A group hoping to force a Nov. 2 vote on casino gambling on Tuesday delivered almost 60 percent of the signatures needed to Cape Girardeau City Hall.
Doug Austin, a leader of Quality of Life in Cape Girardeau, delivered 91 pages with signatures to city clerk Gayle Conrad and said he hopes his group can complete the petition drive this weekend.
The petition pages will be numbered and copied then sent to Cape Girardeau County Clerk Kara Clark Summers for verification.
Quality of Life in Cape Girardeau must gather 2,635 signatures from registered voters living within city limits to force the vote. Austin said that the volunteer petition circulators have reported to him that they have a total of 2,619 signatures but he did not have all the pages in hand by this morning.
If successful, Conrad said, the petition drive will be the first city issue put on the ballot by residents since she became city clerk in 1992.
Cape Girardeau is one of at least five communities vying for the state's only available casino license. The President Casino in St. Louis will close next week, opening up one of the state's 13 licenses.
The Missouri Gaming Commission last month set a Sept. 1 deadline for formal applications from casino developers. By Oct. 1, communities hoping to win the casino competition must comment on applications submitted for their locations, said LeAnn McCarthy. Commissioners said last month that they expect to choose a location by the end of the year.
Cape Girardeau city manager Scott Meyer has set July 8 as the date of a special city council meeting to hear proposals from developers hoping to locate in the city. Three development groups, one local and two from outside the area, have publicly expressed interest in building the casino, and more could emerge by July 8.

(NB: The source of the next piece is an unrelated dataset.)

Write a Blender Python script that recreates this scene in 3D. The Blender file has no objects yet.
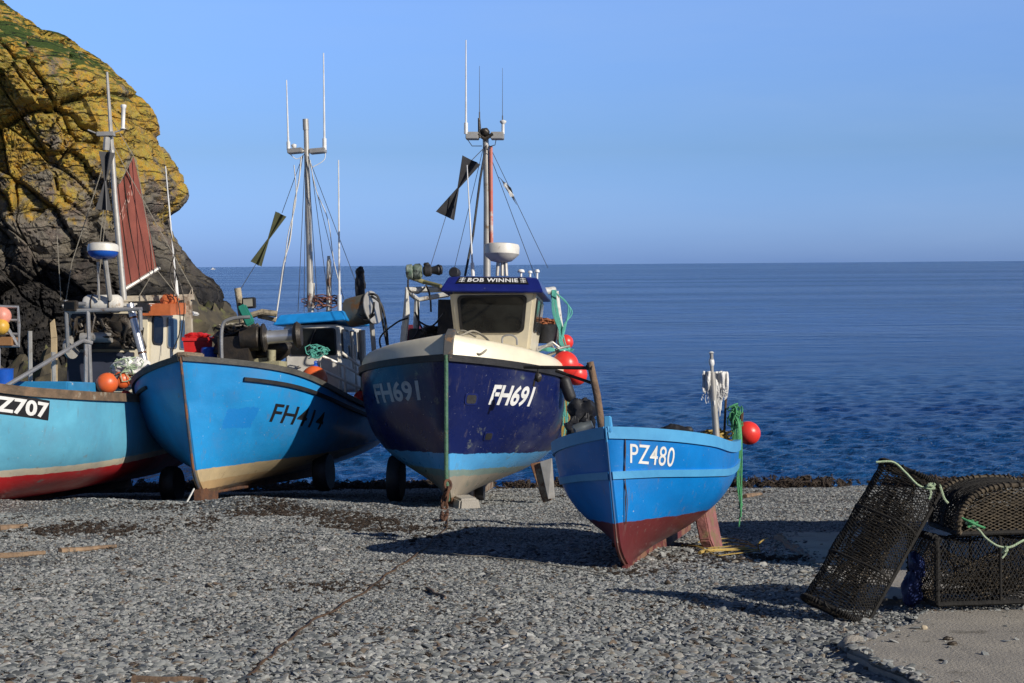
import bpy, bmesh, math, random
import numpy as np
from mathutils import Vector, Matrix, noise
from mathutils.bvhtree import BVHTree
R = math.radians
rnd = random.Random(7)
S = bpy.context.scene

def nvec(p):
    return Vector((noise.noise(p+Vector((11.3, 4.1, 7.7))), noise.noise(p+Vector((-23.9, 31.2, 3.3))), noise.noise(p+Vector((5.7, -17.4, 41.1)))))

# ------------------------------------------------------------------ camera
F = 1500.0; W_, H_ = 1024, 683
CAM = Vector((0, 0, 5.1)); PITCH = R(2.93); ROLL = R(0.43)
fw = Vector((0, math.cos(PITCH), -math.sin(PITCH)))
r0 = Vector((1, 0, 0)); u0 = r0.cross(fw)
rt = r0*math.cos(ROLL) - u0*math.sin(ROLL)
up = u0*math.cos(ROLL) + r0*math.sin(ROLL)
cd = bpy.data.cameras.new('camera'); cam = bpy.data.objects.new('camera', cd); S.collection.objects.link(cam)
cd.sensor_width = 36; cd.lens = F/W_*36; cd.clip_start = 0.1; cd.clip_end = 60000
m = Matrix.Identity(4)
for i in range(3):
    m[i][0] = rt[i]; m[i][1] = up[i]; m[i][2] = -fw[i]; m[i][3] = CAM[i]
cam.matrix_world = m; S.camera = cam

def ray(px, py): return fw + rt*((px-512)/F) + up*((341.5-py)/F)
def P(px, py, Y):
    """world point seen at a pixel of the photograph, Y metres in front"""
    d = ray(px, py); return CAM + d*(Y/d.y)

# ------------------------------------------------------------------ world + sun
SUN_AZ = Vector((0.78, -0.626)).normalized(); SUN_EL = R(27.5)
wd = bpy.data.worlds.new('World'); S.world = wd; wd.use_nodes = True
nt = wd.node_tree; bg = nt.nodes['Background']
sk = nt.nodes.new('ShaderNodeTexSky'); sk.sky_type = 'NISHITA'; sk.sun_disc = False
sk.sun_elevation = SUN_EL; sk.sun_rotation = math.atan2(SUN_AZ.x, SUN_AZ.y)
sk.air_density = 1.0; sk.dust_density = 0.6; sk.ozone_density = 3.2; sk.altitude = 0
_tc = nt.nodes.new('ShaderNodeTexCoord'); _sx = nt.nodes.new('ShaderNodeSeparateXYZ'); nt.links.new(_tc.outputs['Generated'], _sx.inputs[0])
_rp = nt.nodes.new('ShaderNodeValToRGB'); _e = _rp.color_ramp.elements     # how blue the air is at each height above the horizon
_e[0].position = 0; _e[0].color = (.33, .55, 1.36, 1); _e[1].position = 1; _e[1].color = (.06, .08, .125, 1)
for _p, _c in ((.075, (.39, .53, .88)), (.17, (.64, .76, 1.1)), (.35, (.13, .17, .28))):
    _x = _e.new(_p); _x.color = (*_c, 1)
nt.links.new(_sx.outputs[2], _rp.inputs[0])
_mx = nt.nodes.new('ShaderNodeMix'); _mx.data_type = 'RGBA'; _mx.blend_type = 'MULTIPLY'; _mx.inputs[0].default_value = 1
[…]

Cape Girardeau is viewed as one of the top contenders in the casino battle after Ameristar Casinos, which has some of the state's most lucrative gambling establishments in St. Louis and Kansas City, said new casinos in either of those markets would eat into revenue at existing locations. The state's other casino operators have also reported economic analyses to the gaming commission, McCarthy said, but those evaluations are closed records. Ameristar's evaluation, announced in a news release issued last month, said a Cape Girardeau casino could expect to have $87 million in net revenue, produce $18.3 million in revenue for schools and $5.3 million in revenue from boarding taxes, money that is split between the state and the city.
Cape Girardeau voters rejected casino gambling in April 1993 but approved it on a second vote in November 1993. The city enlisted Boyd Gaming to pursue a casino license. The company was not successful.
Austin and his group have said their main purpose in forcing another vote is to make sure that Cape Girardeau voters still want a casino. The population of the city has changed in 17 years and the attitude toward gambling may have changed as well, he said.
Most people approached about the petition have been willing to sign it whether they support or oppose gambling. "Many people say, 'Doug, I am going to vote for gambling when we get it on the ballot for the current citizens of Cape Girardeau,'" he said.
As soon as the paperwork arrives, the county clerk's staff will begin reviewing each signature submitted, elections director Joey Keys said. Only signatures from registered voters living within Cape Girardeau will be counted toward the total.
"We are going to process them as fast and as accurately as we can," Keys said.
Austin dismissed suggestions that the vote could cost the city a chance at a windfall of new revenue.
"I am not costing the city anything," he said. "This is within the established guidelines for citizens if they want to put something on the ballot."